> **RECORDS**:
══════

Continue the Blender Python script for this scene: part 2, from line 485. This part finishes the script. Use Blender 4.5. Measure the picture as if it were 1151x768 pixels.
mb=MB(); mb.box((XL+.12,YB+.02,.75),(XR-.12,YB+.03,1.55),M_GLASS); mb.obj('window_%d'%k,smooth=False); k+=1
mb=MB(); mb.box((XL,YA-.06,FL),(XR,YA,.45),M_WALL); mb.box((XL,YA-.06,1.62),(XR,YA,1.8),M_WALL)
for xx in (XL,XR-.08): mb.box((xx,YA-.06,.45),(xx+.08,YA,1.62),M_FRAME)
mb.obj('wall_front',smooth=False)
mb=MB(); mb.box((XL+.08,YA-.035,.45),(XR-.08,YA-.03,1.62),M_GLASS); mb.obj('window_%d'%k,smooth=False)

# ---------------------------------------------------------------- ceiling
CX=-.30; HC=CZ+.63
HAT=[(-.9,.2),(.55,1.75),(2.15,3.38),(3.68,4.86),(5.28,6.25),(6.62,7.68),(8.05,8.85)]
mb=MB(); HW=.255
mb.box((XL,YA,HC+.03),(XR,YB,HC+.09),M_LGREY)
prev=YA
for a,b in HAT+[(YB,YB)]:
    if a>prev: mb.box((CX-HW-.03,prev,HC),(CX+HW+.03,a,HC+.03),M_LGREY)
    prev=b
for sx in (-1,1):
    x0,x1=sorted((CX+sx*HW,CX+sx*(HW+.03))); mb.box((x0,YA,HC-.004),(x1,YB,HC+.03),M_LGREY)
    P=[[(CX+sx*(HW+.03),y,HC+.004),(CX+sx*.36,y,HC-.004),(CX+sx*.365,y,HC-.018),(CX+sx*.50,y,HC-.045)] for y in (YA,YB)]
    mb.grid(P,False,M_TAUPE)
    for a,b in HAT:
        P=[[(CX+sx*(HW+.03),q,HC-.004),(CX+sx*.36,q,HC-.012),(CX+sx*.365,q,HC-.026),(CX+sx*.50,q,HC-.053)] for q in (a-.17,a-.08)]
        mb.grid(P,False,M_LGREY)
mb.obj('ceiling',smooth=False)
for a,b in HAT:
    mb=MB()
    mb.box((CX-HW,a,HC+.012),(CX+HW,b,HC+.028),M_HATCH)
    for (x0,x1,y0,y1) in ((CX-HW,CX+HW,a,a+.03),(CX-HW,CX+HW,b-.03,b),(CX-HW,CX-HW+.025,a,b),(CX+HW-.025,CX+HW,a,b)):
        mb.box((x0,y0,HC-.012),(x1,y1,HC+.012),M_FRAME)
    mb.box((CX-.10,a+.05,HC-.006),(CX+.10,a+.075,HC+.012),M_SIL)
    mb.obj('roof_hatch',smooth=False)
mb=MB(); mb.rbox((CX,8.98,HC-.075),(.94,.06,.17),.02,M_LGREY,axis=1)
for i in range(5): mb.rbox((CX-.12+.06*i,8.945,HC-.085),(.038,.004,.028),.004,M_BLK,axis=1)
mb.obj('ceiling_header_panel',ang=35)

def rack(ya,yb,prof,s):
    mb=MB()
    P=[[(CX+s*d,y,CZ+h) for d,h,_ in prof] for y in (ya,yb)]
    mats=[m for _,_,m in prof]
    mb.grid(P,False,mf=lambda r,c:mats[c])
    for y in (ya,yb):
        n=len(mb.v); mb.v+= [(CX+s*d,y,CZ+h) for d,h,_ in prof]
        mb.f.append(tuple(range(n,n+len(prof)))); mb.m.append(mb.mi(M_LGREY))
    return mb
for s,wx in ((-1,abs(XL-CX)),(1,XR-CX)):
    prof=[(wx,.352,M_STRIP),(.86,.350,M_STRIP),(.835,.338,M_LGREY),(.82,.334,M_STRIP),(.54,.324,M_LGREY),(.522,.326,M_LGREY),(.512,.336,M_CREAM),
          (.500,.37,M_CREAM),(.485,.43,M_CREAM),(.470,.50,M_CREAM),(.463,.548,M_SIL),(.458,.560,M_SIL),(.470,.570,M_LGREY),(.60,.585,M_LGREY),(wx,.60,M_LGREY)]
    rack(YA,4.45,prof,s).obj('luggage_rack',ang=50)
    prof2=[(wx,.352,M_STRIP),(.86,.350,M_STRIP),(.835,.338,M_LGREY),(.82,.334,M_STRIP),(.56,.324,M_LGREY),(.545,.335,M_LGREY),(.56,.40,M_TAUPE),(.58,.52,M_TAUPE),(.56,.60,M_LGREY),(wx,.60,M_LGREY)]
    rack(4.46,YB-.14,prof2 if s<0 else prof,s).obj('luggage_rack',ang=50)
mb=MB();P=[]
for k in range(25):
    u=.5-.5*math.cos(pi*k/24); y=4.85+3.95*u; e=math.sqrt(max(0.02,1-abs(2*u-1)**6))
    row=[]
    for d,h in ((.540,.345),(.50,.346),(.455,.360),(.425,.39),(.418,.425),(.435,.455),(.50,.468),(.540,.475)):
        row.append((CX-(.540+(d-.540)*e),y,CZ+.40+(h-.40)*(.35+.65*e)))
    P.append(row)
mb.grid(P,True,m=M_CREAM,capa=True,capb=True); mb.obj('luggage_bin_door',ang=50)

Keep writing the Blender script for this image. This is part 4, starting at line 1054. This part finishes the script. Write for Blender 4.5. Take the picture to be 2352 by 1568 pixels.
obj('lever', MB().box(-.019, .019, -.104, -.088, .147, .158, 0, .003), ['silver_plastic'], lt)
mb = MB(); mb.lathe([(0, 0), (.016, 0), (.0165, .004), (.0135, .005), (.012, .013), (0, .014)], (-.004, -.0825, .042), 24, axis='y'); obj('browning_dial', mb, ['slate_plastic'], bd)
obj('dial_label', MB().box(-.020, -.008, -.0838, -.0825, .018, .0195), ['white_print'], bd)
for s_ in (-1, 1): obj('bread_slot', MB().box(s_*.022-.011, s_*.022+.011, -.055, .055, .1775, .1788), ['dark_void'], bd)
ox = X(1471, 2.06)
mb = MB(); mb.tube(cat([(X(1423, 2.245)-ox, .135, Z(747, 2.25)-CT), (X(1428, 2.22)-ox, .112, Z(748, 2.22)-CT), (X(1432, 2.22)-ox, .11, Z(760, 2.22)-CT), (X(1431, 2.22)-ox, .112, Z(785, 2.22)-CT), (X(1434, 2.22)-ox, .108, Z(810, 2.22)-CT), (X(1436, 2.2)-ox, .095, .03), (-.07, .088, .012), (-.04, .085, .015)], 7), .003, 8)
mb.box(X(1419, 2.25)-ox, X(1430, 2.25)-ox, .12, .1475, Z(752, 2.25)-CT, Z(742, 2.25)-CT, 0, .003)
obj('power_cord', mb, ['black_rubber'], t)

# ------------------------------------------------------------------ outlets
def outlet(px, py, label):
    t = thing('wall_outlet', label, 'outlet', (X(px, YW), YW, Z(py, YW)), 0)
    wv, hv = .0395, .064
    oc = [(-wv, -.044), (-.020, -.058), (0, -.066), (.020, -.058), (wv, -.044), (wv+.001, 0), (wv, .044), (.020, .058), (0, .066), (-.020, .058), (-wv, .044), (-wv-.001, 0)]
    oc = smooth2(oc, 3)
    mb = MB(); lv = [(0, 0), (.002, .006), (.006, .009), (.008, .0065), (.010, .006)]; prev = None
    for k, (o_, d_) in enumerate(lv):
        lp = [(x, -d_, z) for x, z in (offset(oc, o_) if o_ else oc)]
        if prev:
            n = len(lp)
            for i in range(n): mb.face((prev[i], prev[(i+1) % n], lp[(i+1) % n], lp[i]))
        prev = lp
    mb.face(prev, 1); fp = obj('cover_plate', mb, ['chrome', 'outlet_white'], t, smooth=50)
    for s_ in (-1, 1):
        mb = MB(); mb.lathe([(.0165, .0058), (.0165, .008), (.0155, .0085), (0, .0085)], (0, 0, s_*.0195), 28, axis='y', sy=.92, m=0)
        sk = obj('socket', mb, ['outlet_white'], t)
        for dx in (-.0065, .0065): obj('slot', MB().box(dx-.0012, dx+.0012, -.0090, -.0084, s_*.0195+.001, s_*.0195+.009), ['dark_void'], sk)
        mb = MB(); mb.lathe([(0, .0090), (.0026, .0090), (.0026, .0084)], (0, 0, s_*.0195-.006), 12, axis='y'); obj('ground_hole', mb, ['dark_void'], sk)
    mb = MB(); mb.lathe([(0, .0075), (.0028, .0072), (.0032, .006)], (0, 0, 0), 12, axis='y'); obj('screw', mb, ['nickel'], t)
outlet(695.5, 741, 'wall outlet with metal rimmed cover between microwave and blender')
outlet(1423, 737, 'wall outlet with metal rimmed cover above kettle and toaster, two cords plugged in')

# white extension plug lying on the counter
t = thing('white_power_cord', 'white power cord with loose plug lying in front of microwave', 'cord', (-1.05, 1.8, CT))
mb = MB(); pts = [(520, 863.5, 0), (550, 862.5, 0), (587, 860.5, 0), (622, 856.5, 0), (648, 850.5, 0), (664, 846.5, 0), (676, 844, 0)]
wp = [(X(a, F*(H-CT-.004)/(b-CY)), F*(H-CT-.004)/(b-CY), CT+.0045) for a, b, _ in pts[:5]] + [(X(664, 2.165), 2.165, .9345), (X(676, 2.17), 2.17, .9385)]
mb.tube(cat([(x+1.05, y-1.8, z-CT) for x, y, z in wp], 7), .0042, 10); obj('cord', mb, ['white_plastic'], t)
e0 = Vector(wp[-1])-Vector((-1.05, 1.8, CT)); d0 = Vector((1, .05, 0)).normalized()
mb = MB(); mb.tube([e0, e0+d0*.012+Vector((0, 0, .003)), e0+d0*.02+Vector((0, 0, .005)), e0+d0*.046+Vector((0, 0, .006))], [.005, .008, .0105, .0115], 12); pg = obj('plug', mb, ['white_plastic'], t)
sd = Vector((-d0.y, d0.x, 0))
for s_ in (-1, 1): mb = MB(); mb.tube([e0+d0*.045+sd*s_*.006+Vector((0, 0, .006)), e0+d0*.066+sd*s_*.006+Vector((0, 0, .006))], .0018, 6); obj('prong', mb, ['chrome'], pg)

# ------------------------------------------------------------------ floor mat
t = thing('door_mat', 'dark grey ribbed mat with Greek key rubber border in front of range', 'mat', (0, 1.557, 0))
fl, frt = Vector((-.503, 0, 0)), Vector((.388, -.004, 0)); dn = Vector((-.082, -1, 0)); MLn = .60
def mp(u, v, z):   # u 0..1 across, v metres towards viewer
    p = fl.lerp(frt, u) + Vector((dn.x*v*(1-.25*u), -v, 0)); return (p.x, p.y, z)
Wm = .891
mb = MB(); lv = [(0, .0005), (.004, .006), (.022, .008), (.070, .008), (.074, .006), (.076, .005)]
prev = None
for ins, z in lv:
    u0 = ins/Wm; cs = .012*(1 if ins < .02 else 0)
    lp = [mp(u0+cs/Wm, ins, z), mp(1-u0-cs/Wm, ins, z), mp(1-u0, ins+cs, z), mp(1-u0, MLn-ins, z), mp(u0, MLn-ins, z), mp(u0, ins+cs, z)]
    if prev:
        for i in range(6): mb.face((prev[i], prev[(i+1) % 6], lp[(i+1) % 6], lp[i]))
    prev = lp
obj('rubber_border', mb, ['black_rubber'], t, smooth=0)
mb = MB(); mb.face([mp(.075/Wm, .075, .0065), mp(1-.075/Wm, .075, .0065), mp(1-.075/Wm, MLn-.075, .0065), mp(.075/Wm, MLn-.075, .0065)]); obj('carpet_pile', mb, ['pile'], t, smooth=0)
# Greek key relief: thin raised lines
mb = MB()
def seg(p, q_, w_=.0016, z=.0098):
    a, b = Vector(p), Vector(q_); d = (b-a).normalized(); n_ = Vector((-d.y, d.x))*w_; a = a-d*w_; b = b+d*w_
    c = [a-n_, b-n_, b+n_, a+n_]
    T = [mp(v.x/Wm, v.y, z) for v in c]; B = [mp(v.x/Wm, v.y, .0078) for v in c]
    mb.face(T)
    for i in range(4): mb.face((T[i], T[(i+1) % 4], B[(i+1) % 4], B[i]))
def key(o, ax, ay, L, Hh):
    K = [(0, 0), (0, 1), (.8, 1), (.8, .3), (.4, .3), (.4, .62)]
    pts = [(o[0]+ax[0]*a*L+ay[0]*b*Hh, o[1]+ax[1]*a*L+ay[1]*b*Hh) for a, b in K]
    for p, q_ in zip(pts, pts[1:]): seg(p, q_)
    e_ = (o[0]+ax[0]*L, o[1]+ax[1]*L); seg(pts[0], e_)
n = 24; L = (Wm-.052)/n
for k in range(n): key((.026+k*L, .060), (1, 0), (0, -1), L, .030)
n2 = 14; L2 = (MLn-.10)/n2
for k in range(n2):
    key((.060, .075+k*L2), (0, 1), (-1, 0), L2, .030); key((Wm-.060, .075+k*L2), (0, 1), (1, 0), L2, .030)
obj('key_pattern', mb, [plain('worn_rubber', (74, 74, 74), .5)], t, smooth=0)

══════

> **WHAT TO PRODUCE**: Read the entries above, then pull out the lines that include "picture".

> **ANSWER TO THE TASK**:
Continue the Blender Python script for this scene: part 2, from line 485. This part finishes the script. Use Blender 4.5. Measure the picture as if it were 1151x768 pixels.
Keep writing the Blender script for this image. This is part 4, starting at line 1054. This part finishes the script. Write for Blender 4.5. Take the picture to be 2352 by 1568 pixels.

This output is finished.